◆ Entries with scene source code ◆
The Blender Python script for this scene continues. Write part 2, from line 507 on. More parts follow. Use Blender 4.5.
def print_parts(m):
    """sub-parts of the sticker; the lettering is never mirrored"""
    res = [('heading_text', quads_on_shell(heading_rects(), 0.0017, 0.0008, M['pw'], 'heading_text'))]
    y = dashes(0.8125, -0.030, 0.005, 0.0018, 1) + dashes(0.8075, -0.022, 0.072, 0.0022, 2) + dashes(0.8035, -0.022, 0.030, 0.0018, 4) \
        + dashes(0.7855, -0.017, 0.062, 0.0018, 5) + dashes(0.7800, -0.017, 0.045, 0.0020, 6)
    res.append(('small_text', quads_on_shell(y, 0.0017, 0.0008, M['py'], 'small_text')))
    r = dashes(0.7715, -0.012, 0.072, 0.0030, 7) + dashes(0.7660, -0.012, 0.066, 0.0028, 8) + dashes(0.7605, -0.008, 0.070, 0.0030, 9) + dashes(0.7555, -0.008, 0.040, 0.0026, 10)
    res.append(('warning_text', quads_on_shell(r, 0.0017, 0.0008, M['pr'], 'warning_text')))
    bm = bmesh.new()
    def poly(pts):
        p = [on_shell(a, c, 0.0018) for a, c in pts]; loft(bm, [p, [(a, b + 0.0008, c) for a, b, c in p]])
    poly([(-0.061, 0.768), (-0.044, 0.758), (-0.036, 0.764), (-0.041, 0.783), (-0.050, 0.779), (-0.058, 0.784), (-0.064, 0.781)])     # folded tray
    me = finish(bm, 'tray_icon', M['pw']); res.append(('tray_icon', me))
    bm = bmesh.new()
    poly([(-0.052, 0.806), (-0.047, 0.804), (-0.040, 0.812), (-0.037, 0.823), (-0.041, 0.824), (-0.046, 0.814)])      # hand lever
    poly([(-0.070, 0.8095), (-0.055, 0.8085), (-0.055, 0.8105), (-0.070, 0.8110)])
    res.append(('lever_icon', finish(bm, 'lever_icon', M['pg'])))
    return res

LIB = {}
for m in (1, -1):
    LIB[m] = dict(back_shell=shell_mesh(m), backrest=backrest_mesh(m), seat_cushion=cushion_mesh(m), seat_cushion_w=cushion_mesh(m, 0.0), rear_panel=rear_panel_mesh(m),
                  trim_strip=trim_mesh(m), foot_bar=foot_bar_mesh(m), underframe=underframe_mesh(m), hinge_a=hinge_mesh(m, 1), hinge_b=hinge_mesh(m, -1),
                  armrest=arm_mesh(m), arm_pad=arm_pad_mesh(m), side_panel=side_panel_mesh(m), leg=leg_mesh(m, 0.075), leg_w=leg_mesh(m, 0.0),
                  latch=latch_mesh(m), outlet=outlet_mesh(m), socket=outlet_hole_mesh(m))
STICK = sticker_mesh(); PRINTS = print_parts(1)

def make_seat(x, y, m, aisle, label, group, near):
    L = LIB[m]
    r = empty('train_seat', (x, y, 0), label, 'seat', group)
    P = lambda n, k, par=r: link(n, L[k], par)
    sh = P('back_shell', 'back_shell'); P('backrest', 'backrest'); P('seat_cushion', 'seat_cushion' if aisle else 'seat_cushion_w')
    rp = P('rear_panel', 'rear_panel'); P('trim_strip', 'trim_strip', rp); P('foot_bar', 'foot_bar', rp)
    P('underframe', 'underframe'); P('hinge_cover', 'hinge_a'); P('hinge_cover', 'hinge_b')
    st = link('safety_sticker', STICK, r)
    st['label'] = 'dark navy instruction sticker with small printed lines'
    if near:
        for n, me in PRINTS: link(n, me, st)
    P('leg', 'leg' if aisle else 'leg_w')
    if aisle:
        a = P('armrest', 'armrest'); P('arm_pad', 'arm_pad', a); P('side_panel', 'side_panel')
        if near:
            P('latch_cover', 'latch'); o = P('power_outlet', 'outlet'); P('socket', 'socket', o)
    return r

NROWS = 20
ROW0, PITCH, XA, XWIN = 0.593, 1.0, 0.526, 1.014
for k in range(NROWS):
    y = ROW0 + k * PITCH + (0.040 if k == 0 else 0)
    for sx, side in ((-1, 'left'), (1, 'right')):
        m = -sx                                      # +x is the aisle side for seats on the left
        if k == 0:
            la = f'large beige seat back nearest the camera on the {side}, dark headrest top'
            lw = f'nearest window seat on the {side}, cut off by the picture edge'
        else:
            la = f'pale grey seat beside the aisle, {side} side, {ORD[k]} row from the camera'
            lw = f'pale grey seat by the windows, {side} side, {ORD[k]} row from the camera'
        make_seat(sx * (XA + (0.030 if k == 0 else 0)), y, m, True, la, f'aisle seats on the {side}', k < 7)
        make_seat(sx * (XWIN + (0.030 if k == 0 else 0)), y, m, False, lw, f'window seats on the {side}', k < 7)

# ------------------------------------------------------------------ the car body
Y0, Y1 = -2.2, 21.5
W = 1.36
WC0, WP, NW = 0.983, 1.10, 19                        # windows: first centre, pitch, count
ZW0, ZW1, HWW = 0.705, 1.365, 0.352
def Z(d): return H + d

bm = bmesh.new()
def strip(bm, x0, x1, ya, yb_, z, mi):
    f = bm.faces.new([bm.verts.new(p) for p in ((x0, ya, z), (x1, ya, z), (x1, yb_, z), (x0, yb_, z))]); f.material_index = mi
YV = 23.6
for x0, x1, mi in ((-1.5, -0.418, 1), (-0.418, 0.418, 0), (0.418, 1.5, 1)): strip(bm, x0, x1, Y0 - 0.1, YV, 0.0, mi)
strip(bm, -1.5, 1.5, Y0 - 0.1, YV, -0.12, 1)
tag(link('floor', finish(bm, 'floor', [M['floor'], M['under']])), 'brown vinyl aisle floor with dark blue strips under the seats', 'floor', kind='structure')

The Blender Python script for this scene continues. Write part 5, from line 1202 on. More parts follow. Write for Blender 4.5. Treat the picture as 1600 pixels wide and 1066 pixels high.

◆ What you have to do ◆
Write down only how many lines in the listing contain the word "Blender".

◆ Finished answer ◆
2